• [YOUR GOAL]
Repeat verbatim only the lines from the opening of the material below through the one that contains "1.116)], .004).build('pump', 'bronze', so, smooth=True)".

------------------------------------

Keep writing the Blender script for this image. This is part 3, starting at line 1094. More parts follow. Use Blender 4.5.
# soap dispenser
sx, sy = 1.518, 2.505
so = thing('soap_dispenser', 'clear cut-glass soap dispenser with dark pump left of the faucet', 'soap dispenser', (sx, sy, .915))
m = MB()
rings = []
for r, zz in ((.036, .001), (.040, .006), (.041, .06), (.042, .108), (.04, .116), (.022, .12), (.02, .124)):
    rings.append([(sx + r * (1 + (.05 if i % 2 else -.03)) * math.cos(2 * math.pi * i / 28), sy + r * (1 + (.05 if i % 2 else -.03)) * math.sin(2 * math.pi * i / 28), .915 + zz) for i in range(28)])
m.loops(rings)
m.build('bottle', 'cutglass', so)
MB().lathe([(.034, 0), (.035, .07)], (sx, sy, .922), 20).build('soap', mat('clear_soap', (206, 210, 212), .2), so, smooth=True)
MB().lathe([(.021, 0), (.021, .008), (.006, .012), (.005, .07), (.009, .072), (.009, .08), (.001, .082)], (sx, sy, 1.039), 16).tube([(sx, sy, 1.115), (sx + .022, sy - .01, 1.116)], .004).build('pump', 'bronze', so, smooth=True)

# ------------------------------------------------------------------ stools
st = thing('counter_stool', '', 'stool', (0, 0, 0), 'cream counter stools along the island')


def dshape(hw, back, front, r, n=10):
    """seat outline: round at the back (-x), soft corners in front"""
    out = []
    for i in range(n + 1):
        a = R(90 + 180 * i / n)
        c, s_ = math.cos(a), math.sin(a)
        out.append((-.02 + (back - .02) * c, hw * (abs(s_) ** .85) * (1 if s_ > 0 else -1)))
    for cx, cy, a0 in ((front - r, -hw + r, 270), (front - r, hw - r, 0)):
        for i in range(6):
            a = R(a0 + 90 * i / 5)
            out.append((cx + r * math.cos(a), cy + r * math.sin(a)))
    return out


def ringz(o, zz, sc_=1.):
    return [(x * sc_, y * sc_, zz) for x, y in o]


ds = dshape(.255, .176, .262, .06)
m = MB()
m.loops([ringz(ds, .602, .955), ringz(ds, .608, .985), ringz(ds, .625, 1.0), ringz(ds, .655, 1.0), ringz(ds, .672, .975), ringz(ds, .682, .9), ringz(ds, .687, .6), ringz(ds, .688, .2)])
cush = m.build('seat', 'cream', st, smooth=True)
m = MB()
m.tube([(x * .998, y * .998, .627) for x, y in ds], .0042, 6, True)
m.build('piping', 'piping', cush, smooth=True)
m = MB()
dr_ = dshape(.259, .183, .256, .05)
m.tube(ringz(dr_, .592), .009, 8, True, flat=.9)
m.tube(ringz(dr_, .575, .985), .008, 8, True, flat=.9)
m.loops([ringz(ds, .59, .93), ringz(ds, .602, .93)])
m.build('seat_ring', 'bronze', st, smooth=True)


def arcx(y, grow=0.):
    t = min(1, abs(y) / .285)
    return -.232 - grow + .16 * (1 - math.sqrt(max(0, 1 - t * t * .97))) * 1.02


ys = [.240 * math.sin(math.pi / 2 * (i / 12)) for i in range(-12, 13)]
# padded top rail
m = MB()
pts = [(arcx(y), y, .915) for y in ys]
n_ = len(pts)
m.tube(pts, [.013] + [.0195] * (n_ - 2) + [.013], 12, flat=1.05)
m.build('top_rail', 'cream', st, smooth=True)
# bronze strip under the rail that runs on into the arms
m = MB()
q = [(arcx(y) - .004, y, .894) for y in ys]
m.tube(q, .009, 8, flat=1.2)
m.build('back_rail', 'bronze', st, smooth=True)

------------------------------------

• [TASK RESULT]
Keep writing the Blender script for this image. This is part 3, starting at line 1094. More parts follow. Use Blender 4.5.
# soap dispenser
sx, sy = 1.518, 2.505
so = thing('soap_dispenser', 'clear cut-glass soap dispenser with dark pump left of the faucet', 'soap dispenser', (sx, sy, .915))
m = MB()
rings = []
for r, zz in ((.036, .001), (.040, .006), (.041, .06), (.042, .108), (.04, .116), (.022, .12), (.02, .124)):
    rings.append([(sx + r * (1 + (.05 if i % 2 else -.03)) * math.cos(2 * math.pi * i / 28), sy + r * (1 + (.05 if i % 2 else -.03)) * math.sin(2 * math.pi * i / 28), .915 + zz) for i in range(28)])
m.loops(rings)
m.build('bottle', 'cutglass', so)
MB().lathe([(.034, 0), (.035, .07)], (sx, sy, .922), 20).build('soap', mat('clear_soap', (206, 210, 212), .2), so, smooth=True)
MB().lathe([(.021, 0), (.021, .008), (.006, .012), (.005, .07), (.009, .072), (.009, .08), (.001, .082)], (sx, sy, 1.039), 16).tube([(sx, sy, 1.115), (sx + .022, sy - .01, 1.116)], .004).build('pump', 'bronze', so, smooth=True)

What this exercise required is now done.